Energy- and Water-Saving Appliances

A small, stackable ASKO washer-dryer came with an Energy Star rating that garnered Julie and Mike a $100 city rebate off the $2,300 price tag. That higher cost was offset by a gas range they got free through their county's waste-management hot line. A $700 Energy Star-rated Whirlpool fridge rounded out the kitchen. And the house came with a low-flush toilet.

Since the roof faces south with no big trees shading it, the couple says they are "definitely serious" about one day installing solar panels. "Probably we will start small—by getting outdoor solar lights," says Julie.

Framing, Trim Work and Walls

By opening up the attic for a third bedroom, the couple was able to turn a small bedroom downstairs into a music practice room for Mike's drum kit and another bedroom into Julie's studio space. Their second-floor attic remodel didn't require another heating unit because it was designed with a spiral staircase, which cuts through the middle of the house, venting heat upward.

Although they couldn't afford FSC-certified wood for framing and had to take what the local lumber yard provided, they did use eco-friendly trim in the form of medium-density fiberboard (MDF) with high recycled-wood content. They haven't done much painting yet, but Julie has purchased Rodda low-VOC paint for two rooms. To repair walls after removing partitions, they used drywall made of recycled materials.

Flooring

In the kitchen, Julie and Mike are installing no-adhesive, no-VOC cork flooring.

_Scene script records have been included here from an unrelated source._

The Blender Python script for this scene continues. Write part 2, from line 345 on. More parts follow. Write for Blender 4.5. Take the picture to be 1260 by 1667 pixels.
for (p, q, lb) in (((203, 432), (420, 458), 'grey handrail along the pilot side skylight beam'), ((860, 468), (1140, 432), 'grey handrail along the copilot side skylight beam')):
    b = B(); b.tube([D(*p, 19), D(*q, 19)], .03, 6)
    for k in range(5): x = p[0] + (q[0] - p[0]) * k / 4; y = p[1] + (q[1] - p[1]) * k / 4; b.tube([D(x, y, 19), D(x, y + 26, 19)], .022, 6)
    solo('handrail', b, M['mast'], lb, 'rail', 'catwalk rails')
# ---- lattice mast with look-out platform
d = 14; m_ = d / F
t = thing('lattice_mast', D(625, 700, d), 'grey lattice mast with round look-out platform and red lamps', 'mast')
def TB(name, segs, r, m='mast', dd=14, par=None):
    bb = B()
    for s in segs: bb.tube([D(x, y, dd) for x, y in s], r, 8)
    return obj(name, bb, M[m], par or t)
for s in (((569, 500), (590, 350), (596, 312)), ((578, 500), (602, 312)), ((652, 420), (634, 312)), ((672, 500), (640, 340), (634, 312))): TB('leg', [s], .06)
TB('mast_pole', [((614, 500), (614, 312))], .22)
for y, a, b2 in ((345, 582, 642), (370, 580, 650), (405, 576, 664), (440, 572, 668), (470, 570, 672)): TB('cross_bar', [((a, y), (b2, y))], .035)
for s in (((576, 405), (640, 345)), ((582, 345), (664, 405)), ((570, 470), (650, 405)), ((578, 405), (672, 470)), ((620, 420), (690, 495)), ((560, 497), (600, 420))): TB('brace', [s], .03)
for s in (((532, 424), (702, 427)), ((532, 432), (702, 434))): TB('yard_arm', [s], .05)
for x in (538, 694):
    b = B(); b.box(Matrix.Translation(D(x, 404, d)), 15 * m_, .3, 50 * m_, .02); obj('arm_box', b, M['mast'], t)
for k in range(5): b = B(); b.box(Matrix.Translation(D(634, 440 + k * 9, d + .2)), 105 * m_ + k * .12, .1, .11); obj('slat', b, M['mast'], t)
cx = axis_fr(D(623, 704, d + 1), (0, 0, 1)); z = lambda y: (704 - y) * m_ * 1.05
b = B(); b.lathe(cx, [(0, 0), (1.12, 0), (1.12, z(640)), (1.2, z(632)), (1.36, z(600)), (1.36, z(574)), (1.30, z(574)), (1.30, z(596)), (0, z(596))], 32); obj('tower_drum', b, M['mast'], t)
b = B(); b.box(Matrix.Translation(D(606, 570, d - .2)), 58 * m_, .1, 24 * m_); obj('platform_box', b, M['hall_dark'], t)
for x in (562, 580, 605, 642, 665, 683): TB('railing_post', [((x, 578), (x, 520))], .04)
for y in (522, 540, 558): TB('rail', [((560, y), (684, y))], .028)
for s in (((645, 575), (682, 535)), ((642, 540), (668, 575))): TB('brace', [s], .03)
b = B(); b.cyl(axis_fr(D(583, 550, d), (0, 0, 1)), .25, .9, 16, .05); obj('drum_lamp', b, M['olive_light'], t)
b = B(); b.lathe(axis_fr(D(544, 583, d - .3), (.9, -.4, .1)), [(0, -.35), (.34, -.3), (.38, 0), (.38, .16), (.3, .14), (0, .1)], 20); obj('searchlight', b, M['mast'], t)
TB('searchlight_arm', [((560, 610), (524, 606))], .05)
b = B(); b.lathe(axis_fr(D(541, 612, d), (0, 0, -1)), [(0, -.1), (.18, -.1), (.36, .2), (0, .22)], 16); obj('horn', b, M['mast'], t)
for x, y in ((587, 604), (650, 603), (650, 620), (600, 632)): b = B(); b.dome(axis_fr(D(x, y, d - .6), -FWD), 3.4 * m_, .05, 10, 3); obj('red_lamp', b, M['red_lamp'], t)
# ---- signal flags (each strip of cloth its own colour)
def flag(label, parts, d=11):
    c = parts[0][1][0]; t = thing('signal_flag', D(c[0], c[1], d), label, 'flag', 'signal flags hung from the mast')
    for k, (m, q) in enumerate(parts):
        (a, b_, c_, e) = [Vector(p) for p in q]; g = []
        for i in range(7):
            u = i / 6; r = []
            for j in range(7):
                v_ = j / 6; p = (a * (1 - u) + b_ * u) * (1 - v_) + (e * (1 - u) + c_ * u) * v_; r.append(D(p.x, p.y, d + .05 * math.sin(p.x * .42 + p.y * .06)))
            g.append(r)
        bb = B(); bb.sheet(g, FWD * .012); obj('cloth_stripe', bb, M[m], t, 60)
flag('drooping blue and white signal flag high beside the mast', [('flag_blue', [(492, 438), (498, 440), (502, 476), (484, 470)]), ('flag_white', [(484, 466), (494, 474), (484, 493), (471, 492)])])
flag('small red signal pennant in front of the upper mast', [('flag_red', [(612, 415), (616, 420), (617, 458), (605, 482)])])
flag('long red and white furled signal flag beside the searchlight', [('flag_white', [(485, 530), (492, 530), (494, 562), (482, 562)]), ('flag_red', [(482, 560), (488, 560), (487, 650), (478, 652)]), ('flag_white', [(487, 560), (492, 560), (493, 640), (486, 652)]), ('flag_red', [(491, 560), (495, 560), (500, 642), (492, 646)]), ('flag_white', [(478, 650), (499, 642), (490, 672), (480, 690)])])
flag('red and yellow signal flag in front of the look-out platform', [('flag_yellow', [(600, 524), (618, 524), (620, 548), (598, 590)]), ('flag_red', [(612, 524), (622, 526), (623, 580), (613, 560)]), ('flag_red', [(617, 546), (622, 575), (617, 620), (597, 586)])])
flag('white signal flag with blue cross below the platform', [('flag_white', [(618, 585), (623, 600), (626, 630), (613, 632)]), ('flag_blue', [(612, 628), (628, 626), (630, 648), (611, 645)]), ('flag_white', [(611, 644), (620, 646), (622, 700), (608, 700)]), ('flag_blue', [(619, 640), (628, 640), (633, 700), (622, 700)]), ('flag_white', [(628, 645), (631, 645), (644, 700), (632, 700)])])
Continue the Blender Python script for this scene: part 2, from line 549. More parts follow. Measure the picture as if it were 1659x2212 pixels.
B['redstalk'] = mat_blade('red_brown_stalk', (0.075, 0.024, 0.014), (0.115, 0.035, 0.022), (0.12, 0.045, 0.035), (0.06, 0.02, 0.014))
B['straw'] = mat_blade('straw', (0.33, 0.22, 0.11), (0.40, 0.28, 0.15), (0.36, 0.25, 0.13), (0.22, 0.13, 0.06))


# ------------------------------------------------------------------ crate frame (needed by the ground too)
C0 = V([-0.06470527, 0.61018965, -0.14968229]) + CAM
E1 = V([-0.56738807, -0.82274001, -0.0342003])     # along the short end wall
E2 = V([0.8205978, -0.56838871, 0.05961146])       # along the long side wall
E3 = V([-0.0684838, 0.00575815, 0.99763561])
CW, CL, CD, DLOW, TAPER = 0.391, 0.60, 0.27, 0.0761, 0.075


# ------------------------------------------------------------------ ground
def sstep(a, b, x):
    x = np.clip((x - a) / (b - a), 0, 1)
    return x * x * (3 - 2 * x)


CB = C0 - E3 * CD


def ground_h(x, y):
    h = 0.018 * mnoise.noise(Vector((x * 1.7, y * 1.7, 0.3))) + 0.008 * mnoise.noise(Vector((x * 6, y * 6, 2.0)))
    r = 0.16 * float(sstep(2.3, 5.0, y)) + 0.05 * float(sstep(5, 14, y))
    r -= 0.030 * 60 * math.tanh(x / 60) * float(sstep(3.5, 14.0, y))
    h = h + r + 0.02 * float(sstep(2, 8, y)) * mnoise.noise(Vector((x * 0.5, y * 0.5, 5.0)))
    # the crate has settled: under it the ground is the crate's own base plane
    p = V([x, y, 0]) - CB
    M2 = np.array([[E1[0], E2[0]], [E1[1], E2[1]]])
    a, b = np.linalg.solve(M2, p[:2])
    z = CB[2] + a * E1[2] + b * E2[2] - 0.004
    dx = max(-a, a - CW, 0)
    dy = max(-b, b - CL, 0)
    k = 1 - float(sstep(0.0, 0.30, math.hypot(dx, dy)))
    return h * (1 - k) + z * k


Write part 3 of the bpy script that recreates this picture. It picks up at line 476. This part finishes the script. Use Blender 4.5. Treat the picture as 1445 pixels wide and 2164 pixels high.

For the attic remodel, they also bought Interface Flor carpet tiles made of recycled carpet. And they used low-VOC finish on their hardwood floors (see Resources).

The couple looks forward to their Housewarming Bash, at which Mike's jazz band will entertain out back. For now, though, they're knee-deep in the new cork flooring they just bought for their kitchen space—an expense they saved for by scrimping elsewhere. As for the housewarming, "It's perhaps a month away!" vows Julie, and after that the wedding.